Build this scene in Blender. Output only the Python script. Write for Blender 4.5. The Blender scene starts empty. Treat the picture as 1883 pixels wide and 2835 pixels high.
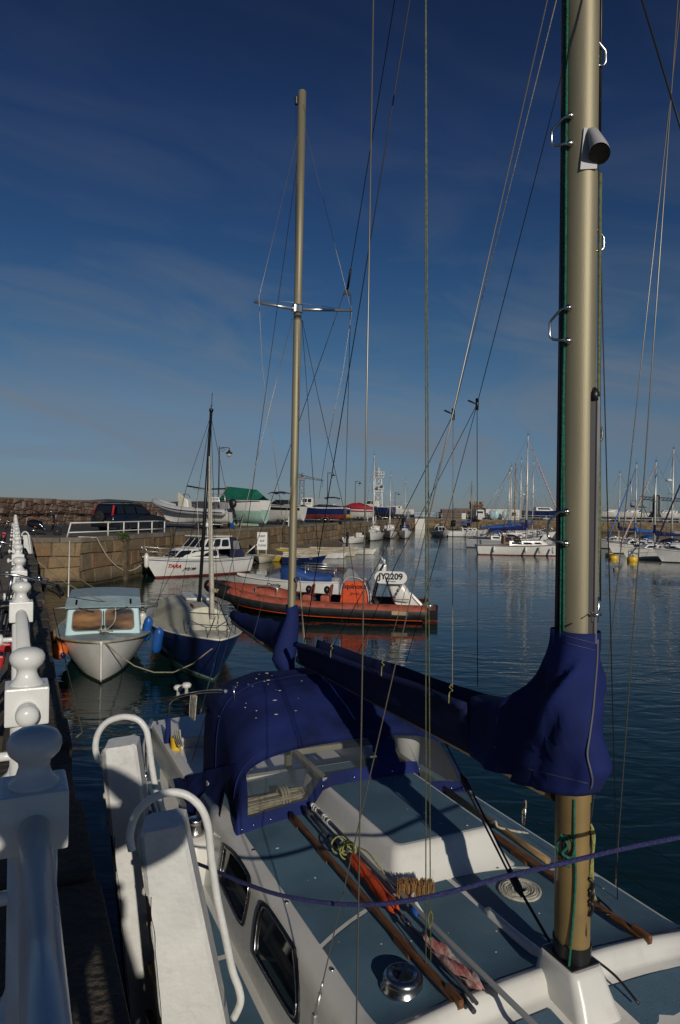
# harbour scene
SUN_E, SKY_S = 2.55, .07
SKY_RAMP = ((0, (.25, .325, .53)), (.034, (.262, .335, .527)), (.139, (.36, .425, .52)), (.228, (.25, .385, .504)), (.338, (.18, .315, .475)), (.48, (.165, .247, .418)), (.584, (.133, .188, .321)), (1, (.12, .17, .29)))
import bpy, bmesh, math, random
from mathutils import Vector, Matrix, noise
random.seed(7)
PI = math.pi
sc = bpy.context.scene
C = sc.collection
# ------------------------------------------------------------------ camera model (photo pixels at 1568 x 2361)
F, CX, CY, ZC, HY = 1922., 941.5, 1417.5, 3.9, 1410.
ROLL = math.radians(1.03); PITCH = math.atan((HY-CY)/F)
cr, sr, cp, sp = math.cos(ROLL), math.sin(ROLL), math.cos(PITCH), math.sin(PITCH)
FW = Vector((0, cp, sp)); R0 = Vector((1, 0, 0)); U0 = Vector((0, -sp, cp))
RT = R0*cr + U0*sr; UP = U0*cr - R0*sr
EYE = Vector((0, 0, ZC))
K = 1883/1568
def ray(x, y): return FW + RT*((x*K-CX)/F) + UP*((CY-y*K)/F)
def onz(x, y, z):
    d = ray(x, y); return EYE + d*((z-ZC)/d.z)
def at(x, y, Y):
    d = ray(x, y); return EYE + d*(Y/d.y)
cam = bpy.data.cameras.new('camera'); co = bpy.data.objects.new('camera', cam); C.objects.link(co)
cam.sensor_fit = 'VERTICAL'; cam.sensor_height = 23.6; cam.lens = F*23.6/2835
cam.clip_start = .02; cam.clip_end = 6000
m3 = Matrix((RT, UP, -FW)).transposed(); co.matrix_world = Matrix.Translation(EYE) @ m3.to_4x4()
sc.camera = co
sc.view_settings.view_transform = 'Standard'; sc.view_settings.look = 'None'; sc.view_settings.exposure = 0.0; sc.view_settings.gamma = 1
# ------------------------------------------------------------------ light
SAZ, SEL = math.radians(19), math.radians(20)      # sun behind the camera, to its right
sdir = Vector((math.sin(SAZ)*math.cos(SEL), -math.cos(SAZ)*math.cos(SEL), math.sin(SEL)))
sl = bpy.data.lights.new('sun', 'SUN'); sl.energy = SUN_E; sl.angle = math.radians(.53); sl.color = (1, .925, .81)
so = bpy.data.objects.new('sun', sl); C.objects.link(so); so.rotation_euler = sdir.to_track_quat('Z', 'Y').to_euler(); so.location = (0, -20, 40)
W = bpy.data.worlds.new('World'); sc.world = W; W.use_nodes = True
nt = W.node_tree; N = nt.nodes; bg = N['Background']
sky = N.new('ShaderNodeTexSky'); sky.sky_type = 'NISHITA'; sky.sun_disc = False
sky.sun_elevation = SEL; sky.sun_rotation = math.atan2(sdir.x, sdir.y)
sky.air_density = 1.0; sky.dust_density = .05; sky.ozone_density = 2.5; sky.altitude = 0
def link(a, b): nt.links.new(a, b)
tc = N.new('ShaderNodeTexCoord'); sep = N.new('ShaderNodeSeparateXYZ'); link(tc.outputs['Generated'], sep.inputs[0])
# thin streaks of high cloud, densest some way above the horizon
mr_ = N.new('ShaderNodeMapping'); mr_.inputs['Rotation'].default_value = (0, -.17, 0); link(tc.outputs['Generated'], mr_.inputs[0])
mp = N.new('ShaderNodeMapping'); mp.inputs['Scale'].default_value = (1.7, 1.7, 8); link(mr_.outputs[0], mp.inputs[0])
nz = N.new('ShaderNodeTexNoise'); nz.inputs['Scale'].default_value = 1.6; nz.inputs['Detail'].default_value = 7; nz.inputs['Roughness'].default_value = .5; nz.inputs['Distortion'].default_value = 1.1
link(mp.outputs[0], nz.inputs['Vector'])
r1 = N.new('ShaderNodeMapRange'); r1.inputs[1].default_value = .40; r1.inputs[2].default_value = .74; r1.inputs[3].default_value = 0; r1.inputs[4].default_value = 1; link(nz.outputs['Fac'], r1.inputs[0])
rmp = N.new('ShaderNodeValToRGB'); cr_ = rmp.color_ramp; cr_.elements[0].position = .0; cr_.elements[0].color = (.1,.1,.1,1)
cr_.elements[1].position = .62; cr_.elements[1].color = (0,0,0,1)
e = cr_.elements.new(.12); e.color = (.8,.8,.8,1); e = cr_.elements.new(.24); e.color = (.55,.55,.55,1); e = cr_.elements.new(.36); e.color = (.16,.16,.16,1); link(sep.outputs['Z'], rmp.inputs[0])
mu = N.new('ShaderNodeMath'); mu.operation = 'MULTIPLY'; link(r1.outputs[0], mu.inputs[0]); link(rmp.outputs[0], mu.inputs[1])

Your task
Reproduce all of the material above word for word. Omit the pictures.

Problem solution
Build this scene in Blender. Output only the Python script. Write for Blender 4.5. The Blender scene starts empty. Treat the picture as 1883 pixels wide and 2835 pixels high.
# harbour scene
SUN_E, SKY_S = 2.55, .07
SKY_RAMP = ((0, (.25, .325, .53)), (.034, (.262, .335, .527)), (.139, (.36, .425, .52)), (.228, (.25, .385, .504)), (.338, (.18, .315, .475)), (.48, (.165, .247, .418)), (.584, (.133, .188, .321)), (1, (.12, .17, .29)))
import bpy, bmesh, math, random
from mathutils import Vector, Matrix, noise
random.seed(7)
PI = math.pi
sc = bpy.context.scene
C = sc.collection
# ------------------------------------------------------------------ camera model (photo pixels at 1568 x 2361)
F, CX, CY, ZC, HY = 1922., 941.5, 1417.5, 3.9, 1410.
ROLL = math.radians(1.03); PITCH = math.atan((HY-CY)/F)
cr, sr, cp, sp = math.cos(ROLL), math.sin(ROLL), math.cos(PITCH), math.sin(PITCH)
FW = Vector((0, cp, sp)); R0 = Vector((1, 0, 0)); U0 = Vector((0, -sp, cp))
RT = R0*cr + U0*sr; UP = U0*cr - R0*sr
EYE = Vector((0, 0, ZC))
K = 1883/1568
def ray(x, y): return FW + RT*((x*K-CX)/F) + UP*((CY-y*K)/F)
def onz(x, y, z):
    d = ray(x, y); return EYE + d*((z-ZC)/d.z)
def at(x, y, Y):
    d = ray(x, y); return EYE + d*(Y/d.y)
cam = bpy.data.cameras.new('camera'); co = bpy.data.objects.new('camera', cam); C.objects.link(co)
cam.sensor_fit = 'VERTICAL'; cam.sensor_height = 23.6; cam.lens = F*23.6/2835
cam.clip_start = .02; cam.clip_end = 6000
m3 = Matrix((RT, UP, -FW)).transposed(); co.matrix_world = Matrix.Translation(EYE) @ m3.to_4x4()
sc.camera = co
sc.view_settings.view_transform = 'Standard'; sc.view_settings.look = 'None'; sc.view_settings.exposure = 0.0; sc.view_settings.gamma = 1
# ------------------------------------------------------------------ light
SAZ, SEL = math.radians(19), math.radians(20)      # sun behind the camera, to its right
sdir = Vector((math.sin(SAZ)*math.cos(SEL), -math.cos(SAZ)*math.cos(SEL), math.sin(SEL)))
sl = bpy.data.lights.new('sun', 'SUN'); sl.energy = SUN_E; sl.angle = math.radians(.53); sl.color = (1, .925, .81)
so = bpy.data.objects.new('sun', sl); C.objects.link(so); so.rotation_euler = sdir.to_track_quat('Z', 'Y').to_euler(); so.location = (0, -20, 40)
W = bpy.data.worlds.new('World'); sc.world = W; W.use_nodes = True
nt = W.node_tree; N = nt.nodes; bg = N['Background']
sky = N.new('ShaderNodeTexSky'); sky.sky_type = 'NISHITA'; sky.sun_disc = False
sky.sun_elevation = SEL; sky.sun_rotation = math.atan2(sdir.x, sdir.y)
sky.air_density = 1.0; sky.dust_density = .05; sky.ozone_density = 2.5; sky.altitude = 0
def link(a, b): nt.links.new(a, b)
tc = N.new('ShaderNodeTexCoord'); sep = N.new('ShaderNodeSeparateXYZ'); link(tc.outputs['Generated'], sep.inputs[0])
# thin streaks of high cloud, densest some way above the horizon
mr_ = N.new('ShaderNodeMapping'); mr_.inputs['Rotation'].default_value = (0, -.17, 0); link(tc.outputs['Generated'], mr_.inputs[0])
mp = N.new('ShaderNodeMapping'); mp.inputs['Scale'].default_value = (1.7, 1.7, 8); link(mr_.outputs[0], mp.inputs[0])
nz = N.new('ShaderNodeTexNoise'); nz.inputs['Scale'].default_value = 1.6; nz.inputs['Detail'].default_value = 7; nz.inputs['Roughness'].default_value = .5; nz.inputs['Distortion'].default_value = 1.1
link(mp.outputs[0], nz.inputs['Vector'])
r1 = N.new('ShaderNodeMapRange'); r1.inputs[1].default_value = .40; r1.inputs[2].default_value = .74; r1.inputs[3].default_value = 0; r1.inputs[4].default_value = 1; link(nz.outputs['Fac'], r1.inputs[0])
rmp = N.new('ShaderNodeValToRGB'); cr_ = rmp.color_ramp; cr_.elements[0].position = .0; cr_.elements[0].color = (.1,.1,.1,1)
cr_.elements[1].position = .62; cr_.elements[1].color = (0,0,0,1)
e = cr_.elements.new(.12); e.color = (.8,.8,.8,1); e = cr_.elements.new(.24); e.color = (.55,.55,.55,1); e = cr_.elements.new(.36); e.color = (.16,.16,.16,1); link(sep.outputs['Z'], rmp.inputs[0])
mu = N.new('ShaderNodeMath'); mu.operation = 'MULTIPLY'; link(r1.outputs[0], mu.inputs[0]); link(rmp.outputs[0], mu.inputs[1])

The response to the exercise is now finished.